Session 2 (Applied): 15 minutes of drills (Drills 6 and 7 - serves), then situation play and finally a proper match. Use the match to notice which drilled shots you're using and which you're reverting away from under pressure.
The things you revert away from under pressure are your highest-priority drills for the following week.
If you want to accelerate progress, booking a session with a padel coach in Limassol is worth doing every few months - not to be told what to practice, but to get an outside eye on what's actually happening versus what you think is happening. There's often a significant gap between the two.
For courts and venues across Cyprus, padelcyprus.com has the full directory.
Frequently Asked Questions
How many times a week should I do padel drills?

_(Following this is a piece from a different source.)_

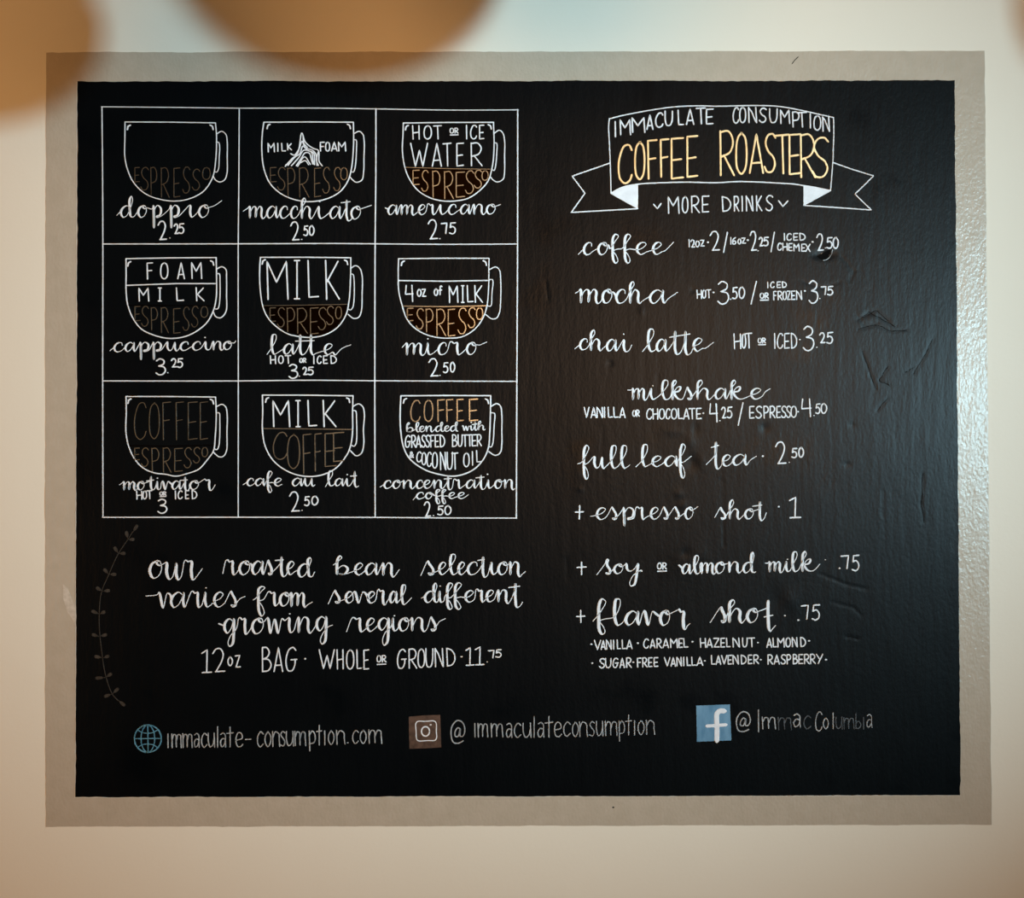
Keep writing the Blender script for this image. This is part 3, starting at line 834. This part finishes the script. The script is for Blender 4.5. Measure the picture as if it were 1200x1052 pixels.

Once per week of dedicated drill work combined with regular play is enough to see improvement. More than twice a week without enough match play to apply the drills becomes counterproductive - you need to test skills in real situations to consolidate them.
Can I do padel drills alone?
Yes. Drills 1, 2, 6, 7, and 9 are all solo drills. The glass drills are particularly good for solo work since the wall never misses.
Which drill gives the biggest improvement fastest?
For most intermediate players in Limassol, it's the low ball glass control drill (Drill 2). It's the most common situation where intermediate players give away free points, and it responds very quickly to deliberate practice.
Do I need a coach to do these drills?
No. All drills here are designed to be self-directed. A one-hour technical session with a coach every month or two will show you errors that are invisible to yourself - especially in the bandeja and vibora technique.
What courts in Limassol are best for drill practice?
Any club with indoor or covered courts is better for drill work than open-air courts. You're not fighting wind or heat when trying to be precise. Most clubs in Limassol have indoor options; booking early morning slots means courts are usually quiet and you can take your time between reps.